目標を定め、英英辞典を活用

──英語を英語で学ぶ必要があると聞きました。どう実践すればよいのでしょうか。

使える英語を身につけるには「英語を日本語に」「日本語を英語に」訳して理解する習慣から脱却する必要があります。

英語のまま理解したり、英語で考えたりすることができるようになるには、分からない単語や熟語は英英辞典で調べ、ほかの英語表現に置き換えて覚えるようにしましょう。

また、やさしい英語で書かれた本をたくさん読んだり、ストーリーを知っている映画を字幕なしで観たりすることが大切です。

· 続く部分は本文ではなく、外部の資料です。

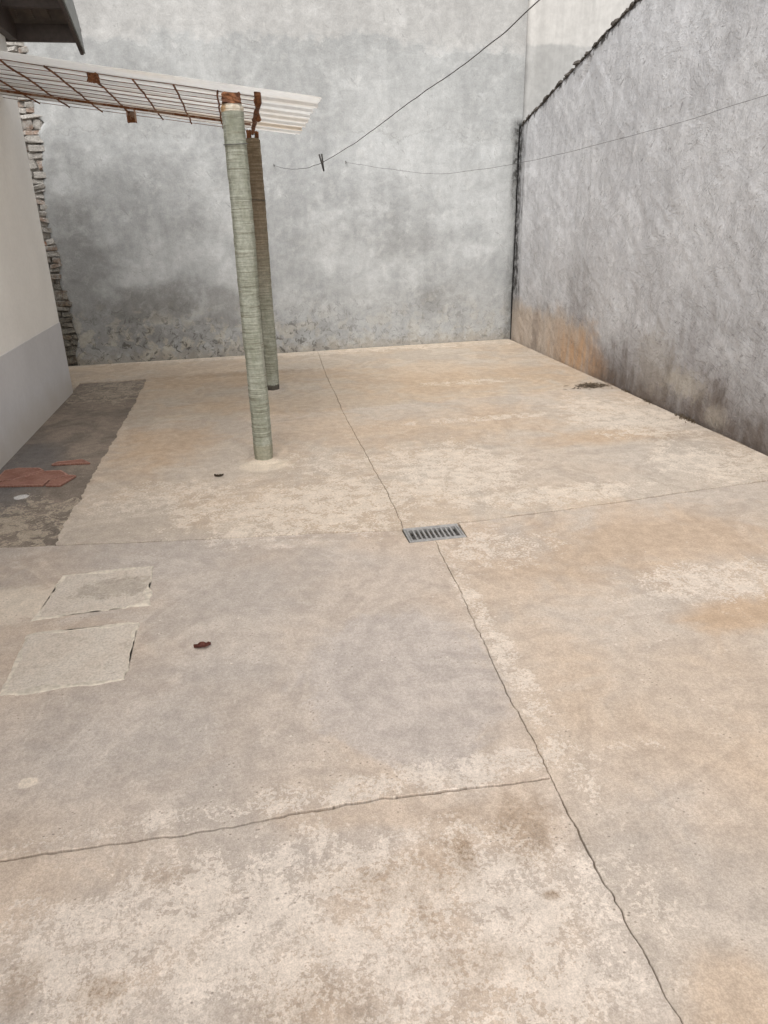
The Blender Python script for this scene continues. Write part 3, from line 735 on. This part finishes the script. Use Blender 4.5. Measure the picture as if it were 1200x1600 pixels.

そして、読んだり聞いたりした英文の概要を英語でまとめたり、感想を英語で書いたり、言ったりする練習をしましょう。

アウトプットを意識しよう

──インプット(聞いたり、読んだり)するとき、何を意識するべきでしょうか。

読んだり聞いたりするときに、その後に行うアウトプット(話したり、書いたりすること)の目的や形式などを意識しないと、漫然とインプットすることになってしまい、効率が上がりません。

例えば、教科書の英文を読む活動をする場合にも、読んだ後に、英語でサマリー(要旨)を書くのか、読んだ内容について質問するのか、英文の内容に関してディスカッションをするのか、あるいは立場を決めてディベートをするのかによって、読み方も変わります。ディスカッションをするのであれば、読みながら「この箇所は自分と意見が近いから使えるな」とか、「この部分は自分の意見をサポートする情報として使えるな」といった読み方をする必要があります。

期限を定めて明確なゴールを決めることも大切です。例えば、「高校を卒業するまでに、自分の町の良さについて英語でプレゼンテーションできるようになる」といったように、英語を使うという観点から目標を設定してください。学校の英語の先生が、「CAN-DOリスト(学習到達目標)」をすでに作成していて、みなさんにもお示ししていたら、それを参考にしてください。もし見たことがないという場合には、英検やGTECのCAN-DOリストを参考にしてください。

情報と知識を英語でインプットし
自分の考えを持とう

──英語を使ってコミュニケーションをする上で、英語の技能以外で必要なことは何でしょうか。

コミュニケーションとは「相手と関係性をつくり、保ち、修正している状況」のことです。いくら英語ができても、情報・知識が不足していると話はすぐに終わってしまいます。自分の考えが浮かばなければ話は続きません。ですから、いろいろな情報や知識を英語でインプットして、自分の考えを表現できるようになることが重要です。さらに、自分の考えが素早く浮かぶように、日頃から日本語でもよいので、さまざまな事柄について討論を楽しむ習慣をつけましょう。

また、相手の気持ちを声の調子や顔の表情や身ぶり手ぶりから読み取ることを心がけましょう。そのためには、声の大きさ、スピード、音調、イントネーションといった「準言語」も重要です。さらに、アイコンタクト、顔の表情、ジェスチャー、姿勢といった「非言語」の要素に注意を払うことも大切です。